Ainsi ces baisses de prix devraient-elles se payer par des économies dans le processus de production, par une précarisation accrue du travail, voire par la faillite d’exploitations agricoles ou la délocalisation d’entreprises industrielles.

Dire que les baisses de prix sont une victoire sociale, c’est en fait oublier que les salariés ne sont pas de simples consommateurs. Ce sont aussi des producteurs. Pour eux, diminuer les coûts se traduit souvent par une marche forcée à la productivité, par une remise en cause de leurs droits et par la dégradation de leurs conditions de travail. De même pour les grandes surfaces, baisser les prix signifie ouvrir dimanches et jours fériés, réduire les coûts salariaux, bloquer les carrières des caissières au niveau « précarisation » de l’ascenseur social.

Pour quel profit en définitive ? Qui gagne ? Qui perd ? Une brève comparaison des gains du consommateur et des pertes du salarié montre assez clairement que le compte n’y est pas. Si tous les salariés sont des consommateurs (et donc profitent en partie d’une baisse de prix), tous les consommateurs ne sont pas des salariés et ne participent pas également aux coûts de ces baisses. Ceux pour qui les revenus principaux sont tirés du travail gagnent un peu, mais perdent beaucoup dans le cadre de leur entreprise ; en revanche ceux qui tirent leurs revenus d’un patrimoine financier et qui ne participent pas à l’effort productif gagnent un peu et ne perdent rien du tout.

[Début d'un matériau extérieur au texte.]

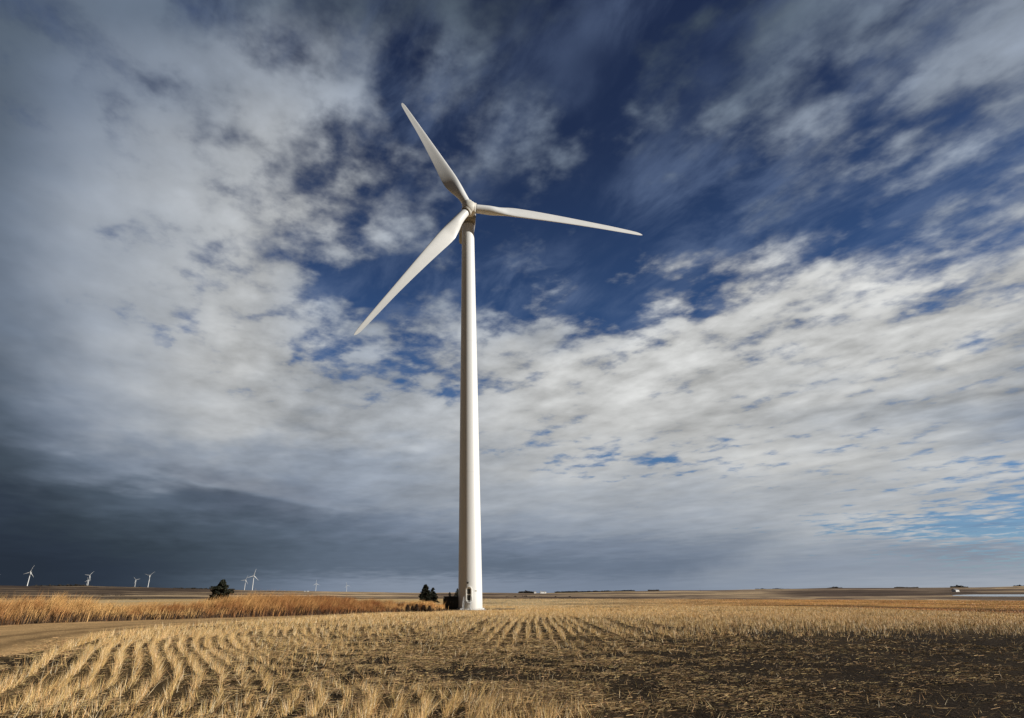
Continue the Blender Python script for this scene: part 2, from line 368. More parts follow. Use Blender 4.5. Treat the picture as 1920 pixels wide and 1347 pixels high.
soil = np.array([.017, .012, .0085]); straw = np.array([.66, .43, .18]); track = np.array([.54, .34, .155]); orange = np.array([.50, .27, .085]); pale = np.array([.62, .47, .26])
st = standing(gx, gy, gz)
n_a = fbm(gx / 2.5, gy / 2.5, 4, 51)[:, None]; n_b = fbm(gx / 9, gy / 9, 4, 61)[:, None]
def mixc(a, b, t): t = np.clip(t, 0, 1); t = t[:, None] if t.ndim == 1 else t; return a * (1 - t) + b * t
far_w = sstep(r1, 30, 95)
cov = mixc(np.tile(soil, (len(gx), 1)), straw, (.02 + .16 * st * sstep(n_a[:, 0], .35, .7)) * (1 - far_w) + far_w * (.25 + .75 * st * sstep(n_a[:, 0] * .4 + n_b[:, 0] * .6, .25, .55)))
beyond = (de < 0) & (gx > TX - 2)
ob = mixc(np.tile(pale * .8, (len(gx), 1)), orange, sstep(a1, R(2), R(30)))
ob = ob * (.55 + .9 * sstep(n_b, .25, .75))
dark_band = np.exp(-((de + 14) / 7.) ** 2) * sstep(a1, R(20), R(36))
ob = mixc(ob, soil * 2.2, dark_band * .8)
cov = np.where(beyond[:, None], ob, cov)
left = (de < -VW(r1)) & (gx <= TX - 2)
tr_c = track * (.75 + .5 * n_a) * (.8 + .4 * fbm(de * 1.2, np.zeros_like(de), 3, 71)[:, None])
rut = (np.exp(-((de + 2.2) / .5) ** 2) + np.exp(-((de + 4.4) / .5) ** 2)) * .5
tr_c = tr_c * (1 - rut[:, None] * .8)
cov = np.where(left[:, None], tr_c, cov)
behind = (dg < -5) & left
bp = mixc(np.tile(pale, (len(gx), 1)), straw, sstep(fbm(gx / 30, gy / 30, 3, 77), .3, .7)) * 1.0
cov = np.where(behind[:, None], bp, cov)
under = (dg < .3) & (dg > -5) & left
cov = np.where(under[:, None], soil * 1.6, cov)
# distant land: long strips of stubble, summer-fallow and dead pasture
lr = np.log(np.maximum(r1, 1) / NEAR_R); 
strip = fbm(a1 * 9 + lr * .8, lr * 13, 4, 81); strip2 = fbm(a1 * 22, lr * 30, 3, 91)
dk = np.array([.085, .058, .042]); md = np.array([.19, .135, .088]); tn = np.array([.42, .30, .175])
fl = mixc(np.tile(dk, (len(gx), 1)), md, sstep(strip, .36, .54)); fl = mixc(fl, tn, sstep(strip, .56, .66) * (.5 + .5 * sstep(strip2, .3, .6)))
fl = mixc(fl, pale * .8, sstep(lr, 2.05, 2.2) * sstep(strip2, .42, .6) * .8)
fl = mixc(fl, dk * .6, sstep(strip2, .62, .7) * .8)
gpx, gpy = topix(gx, gy, gz)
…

La baisse des prix n’est donc pas une mesure sociale. Elle profite essentiellement aux consommateurs qui ont un plan d’épargne action, et nuit essentiellement à tous ceux qui n’ont que leurs salaires pour vivre. L’habileté du gouvernement c’est qu’au lieu d’opposer capital et travail, c'est-à-dire les classes sociales telles qu’elles existent, il préfère opposer consommateurs et producteurs, ouvrier et ménagère de moins de cinquante ans, alors même qu’il s’agit bien souvent des mêmes personnes.

En somme, c’est au travail et non dans les magasins que se joue la véritable exploitation. Notre société de consommation est avant tout une société de production. Aussi c’est d’abord dans les conditions de travail et les salaires que doivent se gagner les véritables victoires sociales.